Awards taking time off for face-lift
If this year were like most, the MGM Grand Garden and Fox network would be gearing up for the Billboard Music Awards, typically held on the first Monday of December.
Perhaps it’s because so many special events now visit the Strip that the Billboards seem to have disappeared without notice.
Or perhaps it speaks to the fact that "last year was kind of an abysmal mess. The show had no theme, no core and it really didn’t do great in the ratings."
This review comes from an important TV critic: Randy Phillips, president of AEG Live, the awards show’s new owner.
AEG, the Los Angeles-based company that operates the Colosseum at Caesars Palace, announced a deal last May to create events branded with publications owned by Nielsen Business Media, including Billboard magazine.
Rather than jumping in midstream, AEG decided to "take the year off so we didn’t have to rush to put a show on the air," Phillips says. "We’re revamping the whole format."
Phillips says the plan is to keep the awards in Las Vegas, which gives it a distinctive flavor and helps it stand out from the Grammy Awards or American Music Awards.
All other aspects will be overhauled to make Billboard "a more compelling piece of entertainment," Phillips notes. Suspense was never the strong suit for awards based on chart positions and sales. "That show needed a major overhaul. It was like a poor version of the AMAs, which was like a poorer version of the Grammys."
The Billboards were staged in California and New York before coming to the Aladdin’s 7,000-seat theater in 1996. The event moved to the MGM Grand Garden the next year, where it has been ever since.
The revamped awards would be an obvious fit for the arena AEG plans to build with Harrah’s Entertainment on the east side of Bally’s. AEG also plans to have a Las Vegas component with the entertainment news show it’s developing around the Hollywood Reporter name.
And Phillips says his company also wants to make the final night of the annual ShoWest convention of movie theater exhibitors into "another version of the Golden Globes."

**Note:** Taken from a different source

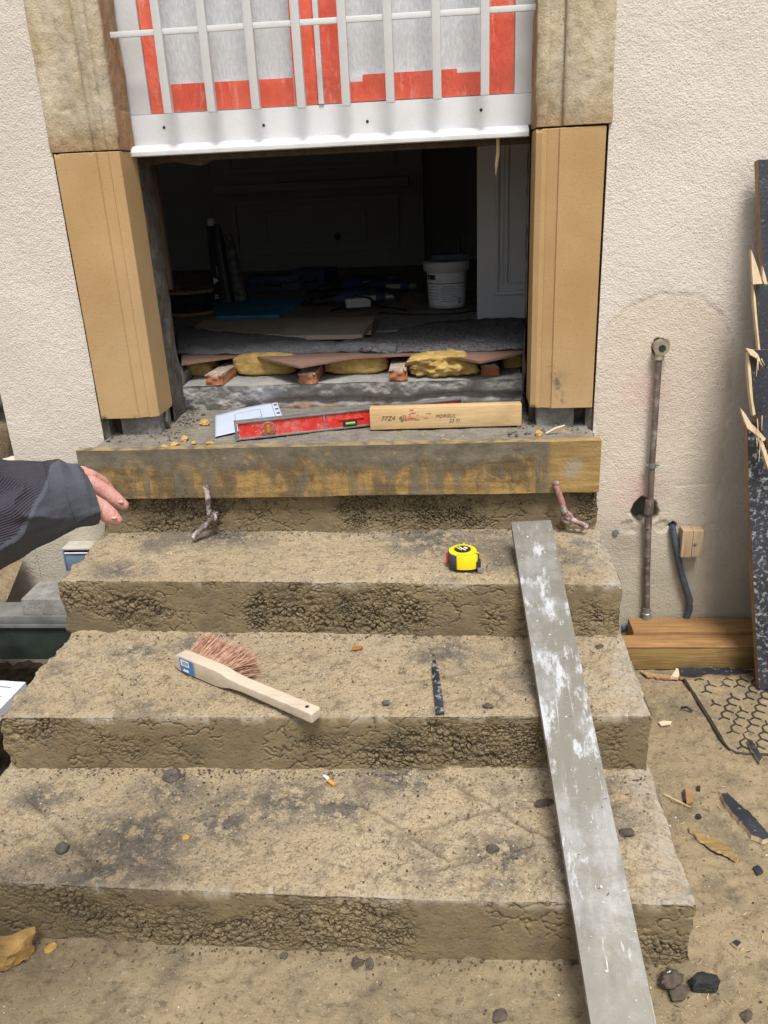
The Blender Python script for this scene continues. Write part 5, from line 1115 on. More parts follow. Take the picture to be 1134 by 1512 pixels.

"The studios are very supportive of that idea because it’s close to the summer and the big summer releases," he adds. …
Since it’s not often I speak with Phillips, I had to ask about Cher and whether she’s still on as Bette Midler’s roommate at the Colosseum next year.
Phillips made it sound like reports of the Cher deal going by the wayside were unfounded. "Timing on these things is everything," he says of an announcement. The smart money is on a Cher news conference soon after Midler opens in February, to minimize any thunder-stealing from Midler. …
The closing of "The Producers" at Paris Las Vegas has long seemed not an "if" but a "when." If your betting colleagues set the over-under line at one year, the announced Feb. 8 closing — one day short of its formal opening night (after previews) — might end up as a push.
The show constantly was plagued by talk of low attendance, and the gimmicky stunt casting of David Hasselhoff for the first three months failed to generate the right (i.e., nonsloppy hamburger-snarfing) kind of publicity that put bodies in seats.
The content also suffered more from a trim to 90 minutes than other Broadway-to-Vegas titles. In the big picture, the whole enterprise simply seemed to be too little too late; six years after the original Broadway smash and well after touring productions had criss-crossed the country. The Vegas edition actually lingered on past the Broadway original’s closing in April.
The good news is that Harrah’s Entertainment seems to have impressed creator Mel Brooks and the musical’s New York producer, Richard Frankel, with its commitment. Even Hasselhoff talked of the Los Angeles area ad campaign being so intensive that a billboard showed up near his daughters’ school.
So what next? Harrah’s folks say not to expect an announcement about a replacement in the near future. I’ve long maintained Paris should have been looking ahead to "Young Frankenstein" instead of backward to "The Producers."
Sure, theater operators around the country would scream about Brooks’ new Broadway cash cow being diverted to the Strip. But money talks and, moreover, Brooks and company should feel guilty for selling the casino shopworn goods the first time. …
It doesn’t pay to watch for snow in Las Vegas, but you know Christmas is just around the corner when Tony Sacca hosts his "Merry Christmas Las Vegas" special. This year’s announced guests include Fred Travalena, Clint Holmes and Pete Barbutti. The live show is at 2 p.m. Sunday in the Stratosphere showroom. Several local TV airings begin Dec. 22 on KTUD-TV, Channel 25 (Cox Cable 14).
A $30 general admission ticket goes to the Youth Foundation for the Performing Parts, which is trying to raise $20,000 to send 16 members of Helen Joy’s Young Entertainers to a Dec. 8 performance at the White House.